Silent worship facilitates a condition of mind in which I can reconnect with my true self. This leads me to identify, and take ownership of, the values of peace, equality, truth and simplicity. The alignment of those inner values with the Quaker testimonies is the bedrock of my membership of the Religious Society of Friends.
I do not pretend to understand silent worship – any more than I can understand why, for example, music can inspire us. It is a mystical experience (those practices of contemplation and self-surrender by which we gain knowledge of ethics and aesthetics that is inaccessible to the intellect) and I see no value in trying to do other than simply accept it.
Whatever different opinions might be offered to explain my experience, the experience itself remains what it is. And it is the experience, not descriptive words about its provenance, that I regard as the ‘essential in which we are unified’.

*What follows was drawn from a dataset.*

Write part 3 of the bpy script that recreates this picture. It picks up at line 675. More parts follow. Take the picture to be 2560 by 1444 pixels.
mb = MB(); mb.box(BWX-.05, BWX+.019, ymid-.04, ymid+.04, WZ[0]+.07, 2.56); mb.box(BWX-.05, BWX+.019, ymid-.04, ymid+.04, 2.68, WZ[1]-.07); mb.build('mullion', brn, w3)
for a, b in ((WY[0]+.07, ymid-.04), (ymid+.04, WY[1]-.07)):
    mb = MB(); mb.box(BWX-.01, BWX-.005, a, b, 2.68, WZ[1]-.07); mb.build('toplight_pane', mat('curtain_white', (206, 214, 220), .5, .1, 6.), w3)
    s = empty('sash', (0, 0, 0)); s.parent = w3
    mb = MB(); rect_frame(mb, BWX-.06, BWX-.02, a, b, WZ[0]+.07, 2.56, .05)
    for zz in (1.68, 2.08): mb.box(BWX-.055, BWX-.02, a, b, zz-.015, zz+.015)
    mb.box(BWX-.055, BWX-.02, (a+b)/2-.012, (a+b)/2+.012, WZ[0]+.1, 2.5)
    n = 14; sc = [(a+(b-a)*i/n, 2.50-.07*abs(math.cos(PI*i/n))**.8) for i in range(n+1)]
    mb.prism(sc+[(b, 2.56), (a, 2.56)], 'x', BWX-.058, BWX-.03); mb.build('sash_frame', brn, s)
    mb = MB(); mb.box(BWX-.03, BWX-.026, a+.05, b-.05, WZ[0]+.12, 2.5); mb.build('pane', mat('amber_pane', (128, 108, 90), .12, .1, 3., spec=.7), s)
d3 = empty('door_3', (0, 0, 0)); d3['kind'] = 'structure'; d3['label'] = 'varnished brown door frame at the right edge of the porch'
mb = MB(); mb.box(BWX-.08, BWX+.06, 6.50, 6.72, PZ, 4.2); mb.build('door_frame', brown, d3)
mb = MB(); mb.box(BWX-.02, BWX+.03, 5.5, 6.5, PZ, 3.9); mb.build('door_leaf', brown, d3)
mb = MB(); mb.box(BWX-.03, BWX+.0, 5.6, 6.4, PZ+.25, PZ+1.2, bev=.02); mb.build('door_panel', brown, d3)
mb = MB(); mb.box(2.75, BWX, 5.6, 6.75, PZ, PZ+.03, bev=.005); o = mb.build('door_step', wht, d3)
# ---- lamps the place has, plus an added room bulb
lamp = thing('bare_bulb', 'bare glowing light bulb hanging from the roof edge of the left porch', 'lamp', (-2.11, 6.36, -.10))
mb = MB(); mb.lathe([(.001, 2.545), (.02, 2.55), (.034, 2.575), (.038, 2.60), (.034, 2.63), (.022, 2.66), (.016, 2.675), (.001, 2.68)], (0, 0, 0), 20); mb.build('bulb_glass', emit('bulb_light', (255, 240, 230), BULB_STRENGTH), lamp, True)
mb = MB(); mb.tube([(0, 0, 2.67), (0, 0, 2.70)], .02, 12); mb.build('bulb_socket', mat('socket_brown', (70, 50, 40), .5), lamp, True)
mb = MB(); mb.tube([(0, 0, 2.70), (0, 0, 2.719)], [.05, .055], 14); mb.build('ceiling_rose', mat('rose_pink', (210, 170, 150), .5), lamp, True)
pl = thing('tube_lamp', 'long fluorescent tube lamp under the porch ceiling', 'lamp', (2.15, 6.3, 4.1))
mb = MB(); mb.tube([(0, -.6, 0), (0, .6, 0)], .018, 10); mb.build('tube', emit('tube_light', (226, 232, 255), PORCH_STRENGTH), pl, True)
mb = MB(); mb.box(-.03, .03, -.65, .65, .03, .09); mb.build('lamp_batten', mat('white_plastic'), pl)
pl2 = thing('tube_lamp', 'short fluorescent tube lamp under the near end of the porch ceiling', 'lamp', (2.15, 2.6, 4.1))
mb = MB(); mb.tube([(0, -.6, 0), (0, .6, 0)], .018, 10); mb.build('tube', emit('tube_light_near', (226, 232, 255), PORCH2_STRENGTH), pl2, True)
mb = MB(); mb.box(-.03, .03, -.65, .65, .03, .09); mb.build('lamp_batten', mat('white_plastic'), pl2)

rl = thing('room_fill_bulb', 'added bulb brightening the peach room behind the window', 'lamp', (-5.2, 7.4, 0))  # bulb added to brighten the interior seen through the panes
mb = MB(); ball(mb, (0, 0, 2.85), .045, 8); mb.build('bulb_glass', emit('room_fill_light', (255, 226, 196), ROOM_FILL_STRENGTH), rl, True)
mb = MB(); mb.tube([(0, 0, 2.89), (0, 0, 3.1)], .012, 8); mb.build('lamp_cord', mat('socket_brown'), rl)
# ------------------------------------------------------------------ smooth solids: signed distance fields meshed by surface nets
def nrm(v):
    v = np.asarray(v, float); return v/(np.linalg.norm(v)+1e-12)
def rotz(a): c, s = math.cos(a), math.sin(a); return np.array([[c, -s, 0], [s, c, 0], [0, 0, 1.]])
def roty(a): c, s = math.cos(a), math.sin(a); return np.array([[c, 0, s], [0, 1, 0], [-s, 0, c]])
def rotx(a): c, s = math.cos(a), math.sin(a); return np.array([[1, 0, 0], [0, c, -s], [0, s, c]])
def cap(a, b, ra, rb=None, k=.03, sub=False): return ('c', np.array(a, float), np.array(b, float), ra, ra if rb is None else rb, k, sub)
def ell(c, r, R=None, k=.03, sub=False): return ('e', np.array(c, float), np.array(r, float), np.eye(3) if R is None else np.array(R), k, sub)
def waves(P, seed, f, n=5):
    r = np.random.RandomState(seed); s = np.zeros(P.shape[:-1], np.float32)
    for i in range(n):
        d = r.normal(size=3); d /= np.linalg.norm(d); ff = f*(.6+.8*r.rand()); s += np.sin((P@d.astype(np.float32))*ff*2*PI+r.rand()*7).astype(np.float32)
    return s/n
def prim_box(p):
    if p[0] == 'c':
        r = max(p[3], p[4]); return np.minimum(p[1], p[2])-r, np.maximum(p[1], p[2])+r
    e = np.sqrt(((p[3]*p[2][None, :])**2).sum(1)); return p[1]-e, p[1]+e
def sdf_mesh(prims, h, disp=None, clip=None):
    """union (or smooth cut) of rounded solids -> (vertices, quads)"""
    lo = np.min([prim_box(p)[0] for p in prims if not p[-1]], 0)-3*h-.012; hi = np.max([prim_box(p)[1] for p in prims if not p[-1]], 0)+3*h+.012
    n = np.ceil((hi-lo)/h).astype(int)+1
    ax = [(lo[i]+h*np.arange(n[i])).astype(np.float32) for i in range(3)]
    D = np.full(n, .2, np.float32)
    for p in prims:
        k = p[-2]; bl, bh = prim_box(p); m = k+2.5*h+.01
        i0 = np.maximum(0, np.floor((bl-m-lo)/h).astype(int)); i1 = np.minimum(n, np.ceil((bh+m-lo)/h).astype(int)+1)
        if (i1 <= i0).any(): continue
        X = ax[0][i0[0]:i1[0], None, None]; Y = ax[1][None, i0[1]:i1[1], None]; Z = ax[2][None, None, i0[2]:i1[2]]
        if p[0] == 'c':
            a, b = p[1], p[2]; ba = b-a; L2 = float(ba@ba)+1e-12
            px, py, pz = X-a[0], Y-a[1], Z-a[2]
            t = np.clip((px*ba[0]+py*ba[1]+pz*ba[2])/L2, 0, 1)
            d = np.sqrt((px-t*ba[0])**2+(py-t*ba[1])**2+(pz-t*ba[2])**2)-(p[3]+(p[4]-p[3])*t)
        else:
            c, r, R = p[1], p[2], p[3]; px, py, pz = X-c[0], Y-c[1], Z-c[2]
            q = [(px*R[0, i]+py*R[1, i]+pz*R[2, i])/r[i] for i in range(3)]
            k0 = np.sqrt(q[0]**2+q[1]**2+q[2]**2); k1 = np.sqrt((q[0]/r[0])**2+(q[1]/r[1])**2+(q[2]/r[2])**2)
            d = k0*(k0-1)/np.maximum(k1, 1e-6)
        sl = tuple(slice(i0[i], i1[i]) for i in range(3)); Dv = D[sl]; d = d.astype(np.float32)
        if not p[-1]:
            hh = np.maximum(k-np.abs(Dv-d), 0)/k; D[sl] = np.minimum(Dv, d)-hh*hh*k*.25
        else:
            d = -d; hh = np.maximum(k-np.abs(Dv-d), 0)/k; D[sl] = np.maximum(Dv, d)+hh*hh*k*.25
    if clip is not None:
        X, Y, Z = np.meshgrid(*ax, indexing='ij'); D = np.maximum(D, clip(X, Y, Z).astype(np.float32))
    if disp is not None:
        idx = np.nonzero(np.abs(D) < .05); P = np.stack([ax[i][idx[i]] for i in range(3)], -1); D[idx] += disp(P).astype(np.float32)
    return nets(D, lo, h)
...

Like some other nontheists I have been the recipient of negative comment about my refusal to attribute my experience to God, spirituality or anything else. I am saddened and puzzled that some Friends see this as a source of disunity.
Glenn Hull
Marjorie Sykes
I have recently finished my research about Marjorie Sykes, the UK Quaker and educator who went to live in India in the 1920s and joined the Indian independence movement. It has taken me all over the UK and India tracking down people and information. The outcome is a lengthy and heavy manuscript. Most of it comprises a collection of hard to find, out of print and translated texts of Marjorie’s thoughts. I believe that someday perhaps a research scholar may find it useful. In such case I would be happy to send them a copy.